A large gray-green grasshopper hit with a clack on my shirt, and stood on my shoulder, panting. "Boo," I said, and it clattered off. It landed on a grass head several yards away. The grass bucked and sprang from the impact like a bronc, and the grasshopper rode it down. When the movement ceased, I couldn't see the grasshopper.
This little passage is all part of a larger section of Pilgrim at Tinker Creek in which Dillard discusses grasshoppers and locusts and transformation. Summer is coming to an end, and the landscape is changing. The hot August days are giving way to the cool of September. The world is transforming, like grasshoppers whipped into a locust frenzy.
Summer in the Upper Peninsula is winding down. Next weekend, it's Labor Day, sort of the unofficial end of the summer season. In the United States, it's one last time to go camping or travel or grill hamburgers and hot dogs before the festivities of autumn begin in earnest--school and Friday night football and, for me, teaching. It really is a time of transformation.
My brother took my son on a fishing trip. Picked him up yesterday and will return him on Sunday, much dirtier and happier. This afternoon, I will be taking my daughter school clothes shopping, if I can get past the eye rolling and sighing. She will complain because I am forcing her to alter her plans, which probably entailed squirreling herself away in her bedroom with her new phone. However, eventually, she will enjoy herself. Or I will drop her off at a homeless shelter.

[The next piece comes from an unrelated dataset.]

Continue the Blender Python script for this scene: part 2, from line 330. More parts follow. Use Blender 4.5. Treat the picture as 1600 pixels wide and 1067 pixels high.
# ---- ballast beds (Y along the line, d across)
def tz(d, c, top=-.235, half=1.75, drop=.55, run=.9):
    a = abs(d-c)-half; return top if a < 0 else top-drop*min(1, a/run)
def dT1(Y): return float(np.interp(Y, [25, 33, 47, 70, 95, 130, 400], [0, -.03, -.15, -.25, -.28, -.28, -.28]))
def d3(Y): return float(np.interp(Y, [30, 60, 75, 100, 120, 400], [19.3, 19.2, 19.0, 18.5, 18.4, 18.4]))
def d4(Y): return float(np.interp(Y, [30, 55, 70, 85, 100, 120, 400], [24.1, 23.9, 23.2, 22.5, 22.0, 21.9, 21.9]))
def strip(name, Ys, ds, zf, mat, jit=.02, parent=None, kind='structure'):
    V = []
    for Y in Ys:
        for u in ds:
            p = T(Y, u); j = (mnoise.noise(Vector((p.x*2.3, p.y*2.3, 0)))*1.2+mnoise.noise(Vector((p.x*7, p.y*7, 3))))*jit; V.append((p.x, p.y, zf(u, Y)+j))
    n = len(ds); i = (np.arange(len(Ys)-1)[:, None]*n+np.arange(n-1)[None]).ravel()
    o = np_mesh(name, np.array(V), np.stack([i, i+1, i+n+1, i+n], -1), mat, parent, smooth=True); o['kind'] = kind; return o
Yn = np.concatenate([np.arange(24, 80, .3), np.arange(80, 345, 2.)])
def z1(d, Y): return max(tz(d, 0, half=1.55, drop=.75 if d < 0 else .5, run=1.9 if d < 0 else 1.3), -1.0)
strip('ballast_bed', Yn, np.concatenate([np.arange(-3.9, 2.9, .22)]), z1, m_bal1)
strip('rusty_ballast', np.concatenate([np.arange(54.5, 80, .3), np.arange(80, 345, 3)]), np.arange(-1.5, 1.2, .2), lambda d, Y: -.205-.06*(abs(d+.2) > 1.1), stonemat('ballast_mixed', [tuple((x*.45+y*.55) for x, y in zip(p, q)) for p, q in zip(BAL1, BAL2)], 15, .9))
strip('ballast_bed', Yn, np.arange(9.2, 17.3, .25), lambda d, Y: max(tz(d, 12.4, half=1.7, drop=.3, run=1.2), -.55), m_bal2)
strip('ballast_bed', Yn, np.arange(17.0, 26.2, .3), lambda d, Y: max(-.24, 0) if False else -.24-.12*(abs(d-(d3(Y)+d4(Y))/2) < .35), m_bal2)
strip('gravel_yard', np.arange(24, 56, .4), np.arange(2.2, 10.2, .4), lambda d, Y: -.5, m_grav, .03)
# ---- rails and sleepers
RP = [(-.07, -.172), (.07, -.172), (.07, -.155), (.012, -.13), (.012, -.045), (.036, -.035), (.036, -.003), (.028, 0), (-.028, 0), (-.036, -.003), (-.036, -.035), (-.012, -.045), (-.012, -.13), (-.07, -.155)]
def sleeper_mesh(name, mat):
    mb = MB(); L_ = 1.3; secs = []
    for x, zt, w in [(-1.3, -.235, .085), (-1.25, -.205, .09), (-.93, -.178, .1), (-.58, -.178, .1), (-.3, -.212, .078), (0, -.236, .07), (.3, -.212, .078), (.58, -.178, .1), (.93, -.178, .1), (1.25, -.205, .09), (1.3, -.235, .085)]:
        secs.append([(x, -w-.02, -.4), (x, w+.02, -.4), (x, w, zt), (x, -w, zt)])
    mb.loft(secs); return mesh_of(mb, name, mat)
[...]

I find this time of the year a little disorienting. Half the people I know are still in summer mode, and the other half have already slipped into fall mode. We all have our feet in two seasons, not willing to let go of one, not willing to step into the other. We are half-grasshopper and half-locust.
Me? I think I'm coming down with a cold. My throat is a little scratchy, Hurts to swallow some things. Of course, it could be allergies, as well. I have never really suffered from seasonal allergies that much, but I have to admit that I'm getting older. My body may be going through a little transformation of its own. Or it might just be a coming-of-autumn cold.